Swatch Group sales rose 14 per cent to a record SFr8.1 billion ($8.8 billion) in 2012 as the watchmaker benefitted from demand in Asia and from tourists, who bought timepieces from Swatch brands like Omega, Longines and Tissot in Europe.
The Biel-based maker of timepieces, jewellery and watch parts said nearly all of its 19 brands had experienced double-digit growth. It also said it had increased its market share in the world watch sector, which is set to reach $47 billion in 2017 according to market researcher Global Industry Analysts.
Sales were fuelled by the demand for luxury watches, including Swatch’s Blancpain and Breguet.
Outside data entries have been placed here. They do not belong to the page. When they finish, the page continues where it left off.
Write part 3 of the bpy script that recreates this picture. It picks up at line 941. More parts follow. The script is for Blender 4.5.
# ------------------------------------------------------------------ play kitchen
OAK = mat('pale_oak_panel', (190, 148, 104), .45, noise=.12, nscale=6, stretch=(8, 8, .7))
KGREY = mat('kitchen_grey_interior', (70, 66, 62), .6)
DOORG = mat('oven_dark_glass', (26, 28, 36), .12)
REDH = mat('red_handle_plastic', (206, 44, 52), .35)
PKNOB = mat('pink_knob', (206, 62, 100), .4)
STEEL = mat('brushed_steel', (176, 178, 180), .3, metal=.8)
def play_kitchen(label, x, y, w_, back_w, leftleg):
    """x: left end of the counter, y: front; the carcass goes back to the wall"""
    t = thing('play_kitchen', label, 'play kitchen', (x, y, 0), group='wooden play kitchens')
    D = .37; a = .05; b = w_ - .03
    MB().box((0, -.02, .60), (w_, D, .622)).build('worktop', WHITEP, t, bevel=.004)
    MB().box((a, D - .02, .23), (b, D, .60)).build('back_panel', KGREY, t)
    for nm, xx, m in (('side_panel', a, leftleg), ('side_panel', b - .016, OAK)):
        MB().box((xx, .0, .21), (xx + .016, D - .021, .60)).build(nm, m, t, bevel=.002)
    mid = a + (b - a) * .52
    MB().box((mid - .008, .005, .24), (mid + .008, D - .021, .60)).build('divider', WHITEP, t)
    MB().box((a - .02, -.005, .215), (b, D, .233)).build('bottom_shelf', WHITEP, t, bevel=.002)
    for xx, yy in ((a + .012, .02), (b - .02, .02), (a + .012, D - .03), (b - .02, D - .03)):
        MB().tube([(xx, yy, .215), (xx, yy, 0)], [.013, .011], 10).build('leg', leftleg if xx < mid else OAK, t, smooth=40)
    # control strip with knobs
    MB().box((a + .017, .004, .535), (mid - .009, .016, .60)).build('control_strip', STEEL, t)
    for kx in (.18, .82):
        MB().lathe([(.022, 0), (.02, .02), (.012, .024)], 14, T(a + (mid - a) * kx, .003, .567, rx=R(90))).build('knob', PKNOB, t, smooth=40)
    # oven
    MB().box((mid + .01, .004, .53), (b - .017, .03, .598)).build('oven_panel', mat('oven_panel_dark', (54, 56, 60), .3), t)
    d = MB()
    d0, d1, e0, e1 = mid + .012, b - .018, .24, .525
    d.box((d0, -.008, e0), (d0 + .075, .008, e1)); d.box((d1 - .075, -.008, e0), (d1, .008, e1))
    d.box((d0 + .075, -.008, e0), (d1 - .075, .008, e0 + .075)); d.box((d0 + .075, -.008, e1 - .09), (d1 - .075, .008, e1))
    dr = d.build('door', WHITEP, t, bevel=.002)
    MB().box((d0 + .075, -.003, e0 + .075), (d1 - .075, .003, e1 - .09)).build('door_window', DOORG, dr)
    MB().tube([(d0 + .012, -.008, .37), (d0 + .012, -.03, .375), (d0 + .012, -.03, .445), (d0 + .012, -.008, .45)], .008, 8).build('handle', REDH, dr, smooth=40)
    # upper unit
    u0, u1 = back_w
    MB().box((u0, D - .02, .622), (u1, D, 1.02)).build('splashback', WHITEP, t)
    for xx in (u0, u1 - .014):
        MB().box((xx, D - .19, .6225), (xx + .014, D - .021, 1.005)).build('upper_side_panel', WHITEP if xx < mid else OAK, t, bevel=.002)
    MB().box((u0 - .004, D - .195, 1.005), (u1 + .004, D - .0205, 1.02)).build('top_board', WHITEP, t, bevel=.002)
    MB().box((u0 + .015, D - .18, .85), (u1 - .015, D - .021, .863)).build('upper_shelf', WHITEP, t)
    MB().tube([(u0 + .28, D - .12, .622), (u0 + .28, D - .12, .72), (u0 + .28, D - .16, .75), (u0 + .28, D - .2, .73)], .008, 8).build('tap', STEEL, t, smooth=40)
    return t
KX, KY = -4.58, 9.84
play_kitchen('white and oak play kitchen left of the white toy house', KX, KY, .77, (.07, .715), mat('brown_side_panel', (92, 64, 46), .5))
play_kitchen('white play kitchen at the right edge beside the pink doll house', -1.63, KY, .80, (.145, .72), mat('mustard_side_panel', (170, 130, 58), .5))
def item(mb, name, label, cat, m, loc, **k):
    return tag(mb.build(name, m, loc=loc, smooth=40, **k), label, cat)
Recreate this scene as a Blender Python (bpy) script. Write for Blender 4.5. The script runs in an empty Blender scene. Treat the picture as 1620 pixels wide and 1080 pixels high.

Chinese tourists avoid considerable taxes imposed in their home country when they buy timepieces abroad.
Watch and jewellery sales, Swatch’s largest business, increased 16 per cent to SFr7.3 billion in 2012, while revenue from its production division, which sells movements and components to other watchmakers, rose ten per cent to SFr2.2 billion.
Sales at its electronics business, which supplies components used in automotive, consumer and industrial electronics, dropped 7.4 per cent to SFr311 million.
Swatch is the owner of luxury watchmaker Omega SA, the official timekeeper of the Olympic Games in London last year. Omega was one of the few corporate Olympic sponsors allowed to display its logo inside Olympic venues; the theory was that keeping time was integral to many events.
Swatch said it expects “good” operating profit and net income for 2012, despite “significant” marketing expenses for the games and unsatisfactory currency developments.
“As expected, the first ten days of January once again indicate positive growth in 2013,” Swatch said in a release on its website.
For Switzerland, which exports about SFr20 billion worth of watches every year, the Asian continent accounted for more than half of the total value of exports in 2011, according to the Federation of the Swiss Watch Industry. The federation has not yet released figures for 2012.
In 2011, China and Hong Kong made up the biggest single market for Swiss timepieces with about 30 per cent, followed by the US with ten per cent and France with 6.7 per cent.